___ Records supplied ___
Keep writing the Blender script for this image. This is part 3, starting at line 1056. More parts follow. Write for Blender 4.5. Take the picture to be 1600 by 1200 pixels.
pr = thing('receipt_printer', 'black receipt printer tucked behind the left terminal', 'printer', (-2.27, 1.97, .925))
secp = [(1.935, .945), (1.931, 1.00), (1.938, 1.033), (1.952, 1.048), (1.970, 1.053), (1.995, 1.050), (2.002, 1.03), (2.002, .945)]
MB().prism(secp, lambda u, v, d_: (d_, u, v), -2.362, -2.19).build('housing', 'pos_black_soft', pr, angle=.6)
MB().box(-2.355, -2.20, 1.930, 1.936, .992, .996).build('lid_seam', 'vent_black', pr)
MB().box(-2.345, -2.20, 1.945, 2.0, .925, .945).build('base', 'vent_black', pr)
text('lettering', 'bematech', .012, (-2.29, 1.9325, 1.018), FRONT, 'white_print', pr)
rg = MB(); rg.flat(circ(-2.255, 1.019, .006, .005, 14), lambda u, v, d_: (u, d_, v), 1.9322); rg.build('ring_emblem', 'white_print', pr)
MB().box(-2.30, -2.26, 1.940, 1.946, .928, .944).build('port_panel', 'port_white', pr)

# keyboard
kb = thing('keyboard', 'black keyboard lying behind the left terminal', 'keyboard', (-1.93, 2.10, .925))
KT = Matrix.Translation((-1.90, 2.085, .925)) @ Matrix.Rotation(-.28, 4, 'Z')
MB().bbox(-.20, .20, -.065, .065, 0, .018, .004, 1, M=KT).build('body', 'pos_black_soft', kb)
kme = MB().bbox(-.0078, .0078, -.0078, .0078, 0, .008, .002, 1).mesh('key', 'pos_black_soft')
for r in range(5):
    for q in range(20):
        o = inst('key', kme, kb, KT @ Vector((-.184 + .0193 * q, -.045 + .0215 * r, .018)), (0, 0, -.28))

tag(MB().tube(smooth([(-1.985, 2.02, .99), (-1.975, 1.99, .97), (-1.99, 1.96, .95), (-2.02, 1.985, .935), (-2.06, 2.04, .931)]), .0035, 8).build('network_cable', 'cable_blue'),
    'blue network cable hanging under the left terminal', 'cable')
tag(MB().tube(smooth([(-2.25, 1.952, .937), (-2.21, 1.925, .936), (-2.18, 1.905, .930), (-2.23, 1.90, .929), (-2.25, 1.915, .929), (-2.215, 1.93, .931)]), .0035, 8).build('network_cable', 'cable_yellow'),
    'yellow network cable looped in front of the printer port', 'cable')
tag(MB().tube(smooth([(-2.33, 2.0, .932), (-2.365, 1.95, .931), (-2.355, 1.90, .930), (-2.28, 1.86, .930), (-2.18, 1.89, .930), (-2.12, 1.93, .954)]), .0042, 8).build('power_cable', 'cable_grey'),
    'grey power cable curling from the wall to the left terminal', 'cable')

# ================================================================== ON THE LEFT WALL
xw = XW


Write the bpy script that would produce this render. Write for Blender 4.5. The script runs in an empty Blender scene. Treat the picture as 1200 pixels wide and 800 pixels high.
___
• _Do this_
Show the data once more, exactly as it was written.

• _Result of the task_
Keep writing the Blender script for this image. This is part 3, starting at line 1056. More parts follow. Write for Blender 4.5. Take the picture to be 1600 by 1200 pixels.
pr = thing('receipt_printer', 'black receipt printer tucked behind the left terminal', 'printer', (-2.27, 1.97, .925))
secp = [(1.935, .945), (1.931, 1.00), (1.938, 1.033), (1.952, 1.048), (1.970, 1.053), (1.995, 1.050), (2.002, 1.03), (2.002, .945)]
MB().prism(secp, lambda u, v, d_: (d_, u, v), -2.362, -2.19).build('housing', 'pos_black_soft', pr, angle=.6)
MB().box(-2.355, -2.20, 1.930, 1.936, .992, .996).build('lid_seam', 'vent_black', pr)
MB().box(-2.345, -2.20, 1.945, 2.0, .925, .945).build('base', 'vent_black', pr)
text('lettering', 'bematech', .012, (-2.29, 1.9325, 1.018), FRONT, 'white_print', pr)
rg = MB(); rg.flat(circ(-2.255, 1.019, .006, .005, 14), lambda u, v, d_: (u, d_, v), 1.9322); rg.build('ring_emblem', 'white_print', pr)
MB().box(-2.30, -2.26, 1.940, 1.946, .928, .944).build('port_panel', 'port_white', pr)

# keyboard
kb = thing('keyboard', 'black keyboard lying behind the left terminal', 'keyboard', (-1.93, 2.10, .925))
KT = Matrix.Translation((-1.90, 2.085, .925)) @ Matrix.Rotation(-.28, 4, 'Z')
MB().bbox(-.20, .20, -.065, .065, 0, .018, .004, 1, M=KT).build('body', 'pos_black_soft', kb)
kme = MB().bbox(-.0078, .0078, -.0078, .0078, 0, .008, .002, 1).mesh('key', 'pos_black_soft')
for r in range(5):
    for q in range(20):
        o = inst('key', kme, kb, KT @ Vector((-.184 + .0193 * q, -.045 + .0215 * r, .018)), (0, 0, -.28))

tag(MB().tube(smooth([(-1.985, 2.02, .99), (-1.975, 1.99, .97), (-1.99, 1.96, .95), (-2.02, 1.985, .935), (-2.06, 2.04, .931)]), .0035, 8).build('network_cable', 'cable_blue'),
    'blue network cable hanging under the left terminal', 'cable')
tag(MB().tube(smooth([(-2.25, 1.952, .937), (-2.21, 1.925, .936), (-2.18, 1.905, .930), (-2.23, 1.90, .929), (-2.25, 1.915, .929), (-2.215, 1.93, .931)]), .0035, 8).build('network_cable', 'cable_yellow'),
    'yellow network cable looped in front of the printer port', 'cable')
tag(MB().tube(smooth([(-2.33, 2.0, .932), (-2.365, 1.95, .931), (-2.355, 1.90, .930), (-2.28, 1.86, .930), (-2.18, 1.89, .930), (-2.12, 1.93, .954)]), .0042, 8).build('power_cable', 'cable_grey'),
    'grey power cable curling from the wall to the left terminal', 'cable')

# ================================================================== ON THE LEFT WALL
xw = XW


Write the bpy script that would produce this render. Write for Blender 4.5. The script runs in an empty Blender scene. Treat the picture as 1200 pixels wide and 800 pixels high.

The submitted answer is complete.